Oysa dünyanın yeni bir Sanayi Devrimi yaşadığı ve bilinen tüm üretim süreçlerinin değişmeye başladığı bir dönemde, gencecik insanların “işsiz kalmaları için” üniversitelere doldurulması ve hiçbir gerçekçi planlamanın yapılmaması kabul edilemez. Zira insan onuruna yakışır bir hayat sürmek için “insan onuruna yakışır bir işte çalışmak” evrensel bir haktır.

Konunun enteresan yanı, endüstri devrimiyle beraber, neo-liberalizmin, her ülkedeki “yerli sermayedarları” da hedef almaya başlamasıdır. Paradan para kazanan ve devletleri bile aşacak ekonomik güce ulaşan bir avuç şirket, onlarca yıl sonunda belli bir büyüklüğe ulaşabilmiş “yerli sanayicilerin” mallarını adeta yağmalamaktadır. Kendisini hiçbir güçle ve kuralla bağlı görmeyen küresel şirket yöneticileri şatafatlı sözlerin arkasına yerleştirdikleri zehirli projelerle insanlığı yeni bir yıkıma doğru sürüklemektedir.
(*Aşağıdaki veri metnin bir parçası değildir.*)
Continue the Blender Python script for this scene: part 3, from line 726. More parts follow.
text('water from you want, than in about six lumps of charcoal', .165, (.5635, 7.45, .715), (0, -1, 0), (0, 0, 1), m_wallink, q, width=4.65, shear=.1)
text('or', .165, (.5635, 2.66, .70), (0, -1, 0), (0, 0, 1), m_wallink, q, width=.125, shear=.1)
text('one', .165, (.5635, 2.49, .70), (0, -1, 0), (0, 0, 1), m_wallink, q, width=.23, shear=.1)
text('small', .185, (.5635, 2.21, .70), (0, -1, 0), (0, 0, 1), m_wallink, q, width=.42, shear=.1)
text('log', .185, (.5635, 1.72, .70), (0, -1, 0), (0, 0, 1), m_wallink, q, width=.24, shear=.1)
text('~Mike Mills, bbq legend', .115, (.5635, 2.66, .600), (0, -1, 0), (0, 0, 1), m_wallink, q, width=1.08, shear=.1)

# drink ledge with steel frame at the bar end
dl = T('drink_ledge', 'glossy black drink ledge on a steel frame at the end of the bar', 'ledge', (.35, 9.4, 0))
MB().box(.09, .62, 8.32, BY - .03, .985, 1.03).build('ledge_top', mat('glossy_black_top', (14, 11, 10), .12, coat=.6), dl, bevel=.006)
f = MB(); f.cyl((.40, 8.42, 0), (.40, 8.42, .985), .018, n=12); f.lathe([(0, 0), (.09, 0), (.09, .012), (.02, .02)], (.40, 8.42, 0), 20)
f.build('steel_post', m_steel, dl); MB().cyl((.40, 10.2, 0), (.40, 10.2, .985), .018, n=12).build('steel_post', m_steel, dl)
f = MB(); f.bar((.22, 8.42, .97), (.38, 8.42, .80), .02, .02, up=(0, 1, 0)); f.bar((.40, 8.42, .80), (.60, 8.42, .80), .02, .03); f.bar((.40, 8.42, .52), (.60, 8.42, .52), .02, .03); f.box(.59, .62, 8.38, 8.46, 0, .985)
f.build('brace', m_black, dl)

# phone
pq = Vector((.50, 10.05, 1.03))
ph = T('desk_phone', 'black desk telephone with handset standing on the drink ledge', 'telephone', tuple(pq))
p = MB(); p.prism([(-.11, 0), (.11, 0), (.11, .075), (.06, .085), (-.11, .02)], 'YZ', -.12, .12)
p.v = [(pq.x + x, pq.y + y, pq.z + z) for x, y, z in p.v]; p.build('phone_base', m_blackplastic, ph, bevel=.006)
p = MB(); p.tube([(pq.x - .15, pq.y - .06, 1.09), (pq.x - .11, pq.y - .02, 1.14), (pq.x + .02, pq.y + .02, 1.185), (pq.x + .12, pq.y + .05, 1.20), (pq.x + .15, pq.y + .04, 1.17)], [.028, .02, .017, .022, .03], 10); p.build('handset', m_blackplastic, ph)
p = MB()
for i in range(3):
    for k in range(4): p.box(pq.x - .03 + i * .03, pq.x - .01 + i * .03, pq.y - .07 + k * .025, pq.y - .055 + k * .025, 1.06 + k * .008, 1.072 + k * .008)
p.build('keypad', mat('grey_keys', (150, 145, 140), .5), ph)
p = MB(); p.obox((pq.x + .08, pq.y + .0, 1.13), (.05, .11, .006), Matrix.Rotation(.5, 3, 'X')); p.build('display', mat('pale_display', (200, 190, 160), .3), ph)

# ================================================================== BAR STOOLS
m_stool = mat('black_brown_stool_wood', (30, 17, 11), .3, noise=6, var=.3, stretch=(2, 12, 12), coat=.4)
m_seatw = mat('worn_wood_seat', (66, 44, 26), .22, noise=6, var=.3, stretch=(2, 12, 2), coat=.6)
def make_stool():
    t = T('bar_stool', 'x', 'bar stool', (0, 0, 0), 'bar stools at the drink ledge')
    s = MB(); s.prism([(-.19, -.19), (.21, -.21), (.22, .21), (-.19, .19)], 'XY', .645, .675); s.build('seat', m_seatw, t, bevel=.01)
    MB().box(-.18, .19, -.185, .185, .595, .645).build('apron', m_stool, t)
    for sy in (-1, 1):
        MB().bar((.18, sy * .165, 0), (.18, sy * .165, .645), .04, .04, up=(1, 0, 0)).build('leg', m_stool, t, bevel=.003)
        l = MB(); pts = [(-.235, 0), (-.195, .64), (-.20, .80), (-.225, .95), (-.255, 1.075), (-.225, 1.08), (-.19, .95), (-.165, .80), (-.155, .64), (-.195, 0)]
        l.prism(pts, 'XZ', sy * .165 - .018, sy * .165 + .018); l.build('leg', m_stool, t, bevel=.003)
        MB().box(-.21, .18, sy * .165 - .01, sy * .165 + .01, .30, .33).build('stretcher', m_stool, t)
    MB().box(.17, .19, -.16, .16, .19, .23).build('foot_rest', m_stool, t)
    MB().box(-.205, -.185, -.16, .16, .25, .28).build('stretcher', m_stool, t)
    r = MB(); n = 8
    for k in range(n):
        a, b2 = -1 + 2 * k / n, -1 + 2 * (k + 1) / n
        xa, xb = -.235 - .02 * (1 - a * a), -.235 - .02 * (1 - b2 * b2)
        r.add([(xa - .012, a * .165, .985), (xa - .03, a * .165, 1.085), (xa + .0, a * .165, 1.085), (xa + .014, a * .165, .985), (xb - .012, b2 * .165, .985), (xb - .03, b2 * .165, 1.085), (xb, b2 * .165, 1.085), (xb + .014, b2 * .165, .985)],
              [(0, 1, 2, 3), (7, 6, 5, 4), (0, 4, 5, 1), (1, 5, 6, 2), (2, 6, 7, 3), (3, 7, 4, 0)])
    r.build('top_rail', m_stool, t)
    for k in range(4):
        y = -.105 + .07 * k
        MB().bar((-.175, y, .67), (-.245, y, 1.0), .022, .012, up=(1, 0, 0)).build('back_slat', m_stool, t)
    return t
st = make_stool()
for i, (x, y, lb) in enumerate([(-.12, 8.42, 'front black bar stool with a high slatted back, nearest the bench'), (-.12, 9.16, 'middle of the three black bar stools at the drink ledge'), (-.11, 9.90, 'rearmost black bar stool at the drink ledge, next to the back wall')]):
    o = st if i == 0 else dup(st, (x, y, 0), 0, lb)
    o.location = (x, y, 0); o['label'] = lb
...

O halde 1 Mayıs 2019, Türk işçi sınıfının ve onun ayrılmaz parçası olan milyonlarca işsizin, geçmişi ve geleceği değerlendirme günü olmalıdır. Emekçiler, mevcut haklarını bile yerle bir edecek büyük bir neo-liberal saldırının geldiğini bilmelidir. Türkiye’de hâkim olan iktidar bloğunun da bu saldırıların “gönüllü destekçisi” olduğu hatırlanmalıdır. Bu anlamda, emekçileri küresel ve yerel ayağı olan bir mengene beklemektedir.  Öyleyse 2019’un 1 Mayıs’ında hem neo-liberal politikalara hem de Türkiye’deki egemen gericiliğe karşı ortak mücadele zemini inşa etmek en önemli sorumluluklardan biri olarak karşımıza çıkmaktadır. Türkiye’nin her işkolundaki emekçileri, büyük bir bilinçle hem küresel hem de yerel saldırılara karşı koyabilecek kudrettedir.

İnanıyorum ki, her türlü olumsuzluğa rağmen 1 Mayıs 2019, yarınların büyük değişimlerinin habercisi sayılacak yıllardan biri olacaktır. Türk emekçileri ve dünyanın her renkten emekçisi, vahşi kapitalizmin modern zaman saldırılarına karşı mutlaka daya iyi bir dünya ve Türkiye kuracaktır. İnsanlık, her şartta daha adil, daha eşit ve daha paylaşımcı bir düzeni hak etmektedir.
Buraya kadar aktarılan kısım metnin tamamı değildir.